The idea was simple and elegant, but after feasibility study it became clear that the hydro model would only ever lose money. It would be environmentally sustainable – but not financially sustainable.

It was a disappointing setback, but BCE took stock, and began to look at other options. Now, alongside EDP Renewables, a Canberra-based company which has worked alongside other regional towns in the area, the group is in the process of establishing the necessary framework for creating a local microgrid.

The microgrid will be fuelled by a nearby solar farm, with energy stored in a lithium-ion battery. ‘The benefit of lithium is that it is so quick,’ Helen says. ‘If there is grid instability, it's providing power before the grid even knows that it needs it.’

 A working microgrid would provide power to all of Braidwood and surrounds when needed – which would mean, among other things, that crisis communications would always be secure.

 

‘I think that after the bushfires, having the road closures, everyone relying not just on the radio but on Facebook – everything was absolutely contingent on connections,’ Helen says. ‘We need to make sure that everyone is safe, so that even if power in the outside world goes down we can still function – even if it’s just to call someone and ask if they’re okay.’

 

What first impressed you about the Braidwood Clean Energy group?
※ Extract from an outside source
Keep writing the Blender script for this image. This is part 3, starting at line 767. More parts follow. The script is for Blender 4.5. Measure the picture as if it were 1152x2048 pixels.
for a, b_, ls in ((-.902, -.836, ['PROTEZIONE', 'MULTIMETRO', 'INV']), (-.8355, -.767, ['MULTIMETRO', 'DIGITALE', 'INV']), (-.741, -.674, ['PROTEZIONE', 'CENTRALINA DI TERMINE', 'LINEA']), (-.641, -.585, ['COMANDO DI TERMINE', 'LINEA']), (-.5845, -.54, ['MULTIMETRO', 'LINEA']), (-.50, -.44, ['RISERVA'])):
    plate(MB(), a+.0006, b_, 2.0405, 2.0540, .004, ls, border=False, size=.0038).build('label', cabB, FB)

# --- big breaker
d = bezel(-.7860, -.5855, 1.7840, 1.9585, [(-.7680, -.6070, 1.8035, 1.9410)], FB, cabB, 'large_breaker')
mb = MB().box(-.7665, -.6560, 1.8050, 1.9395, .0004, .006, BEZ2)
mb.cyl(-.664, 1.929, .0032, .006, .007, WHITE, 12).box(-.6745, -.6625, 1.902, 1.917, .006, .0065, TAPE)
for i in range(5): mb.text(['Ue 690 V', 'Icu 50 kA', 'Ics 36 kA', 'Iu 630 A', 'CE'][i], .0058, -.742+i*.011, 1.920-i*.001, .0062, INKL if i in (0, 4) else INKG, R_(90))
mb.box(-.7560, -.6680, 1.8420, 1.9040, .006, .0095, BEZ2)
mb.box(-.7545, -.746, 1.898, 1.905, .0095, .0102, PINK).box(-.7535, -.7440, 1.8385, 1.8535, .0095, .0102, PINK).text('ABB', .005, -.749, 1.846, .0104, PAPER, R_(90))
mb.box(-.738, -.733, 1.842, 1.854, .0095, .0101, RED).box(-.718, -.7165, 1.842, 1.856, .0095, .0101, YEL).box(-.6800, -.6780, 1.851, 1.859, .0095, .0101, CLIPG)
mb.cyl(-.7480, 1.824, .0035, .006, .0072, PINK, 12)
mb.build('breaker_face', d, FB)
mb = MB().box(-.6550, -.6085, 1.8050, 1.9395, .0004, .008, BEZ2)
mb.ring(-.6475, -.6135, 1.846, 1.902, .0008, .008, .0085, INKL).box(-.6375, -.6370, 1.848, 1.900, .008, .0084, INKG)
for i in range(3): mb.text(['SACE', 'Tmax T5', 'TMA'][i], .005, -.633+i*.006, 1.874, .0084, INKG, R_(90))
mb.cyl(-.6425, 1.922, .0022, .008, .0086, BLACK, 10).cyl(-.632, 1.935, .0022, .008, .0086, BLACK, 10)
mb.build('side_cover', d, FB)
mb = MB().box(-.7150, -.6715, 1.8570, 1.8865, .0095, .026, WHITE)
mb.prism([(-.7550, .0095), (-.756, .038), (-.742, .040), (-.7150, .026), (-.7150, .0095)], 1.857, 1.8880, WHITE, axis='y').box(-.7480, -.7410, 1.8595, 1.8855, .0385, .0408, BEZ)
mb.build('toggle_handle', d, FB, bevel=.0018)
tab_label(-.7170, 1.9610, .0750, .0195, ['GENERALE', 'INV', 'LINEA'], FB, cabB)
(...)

The first time I fronted up to a meeting, there was already such a good knowledge base there. People weren't necessarily in for cheaper costs for power; what they really wanted was more renewables on the grid, or green electricity, and they really wanted to play their part in mitigating climate change. I felt really on the same page with everyone there, and the energy and enthusiasm around the pumped hydro project is what got me into being on the committee.

 

For those of us who don’t have a background in power – how micro is a microgrid anyway?

It’s to scale with the population of Braidwood and surrounds. Right now, the grid will cover Majors Creek, Araluen, Mongarlowe – more or less all the places people come into town from for a cup of coffee.

 

How have you found the local response to the proposal?

We’ve had thirteen letters of support from different community groups, and support from [member for Eden-Monaro] Kristy McBain. We’ve also had some events at the National Theatre and the Servicemen’s Club, info sessions where people have come and asked really interesting questions, which we’re currently pulling together as an FAQ.

 

We do have to reassure people that we’re not proposing to go off-grid. It’s there as the back-up plan. But because we’re not altering the grid, there’s nothing to say that we can’t put more solar on top and have a community-based renewable power station if we want to.

 

This is just step one. It is making sure that we are stable, and in a country where there is more and more hazardous weather, including bushfires and floods, it makes us more self-sufficient and less vulnerable.

 

We have all of this land. There's an abundance of opportunity. If this microgrid succeeds, the model can be replicated all over the country. It’s something that all of Australia needs.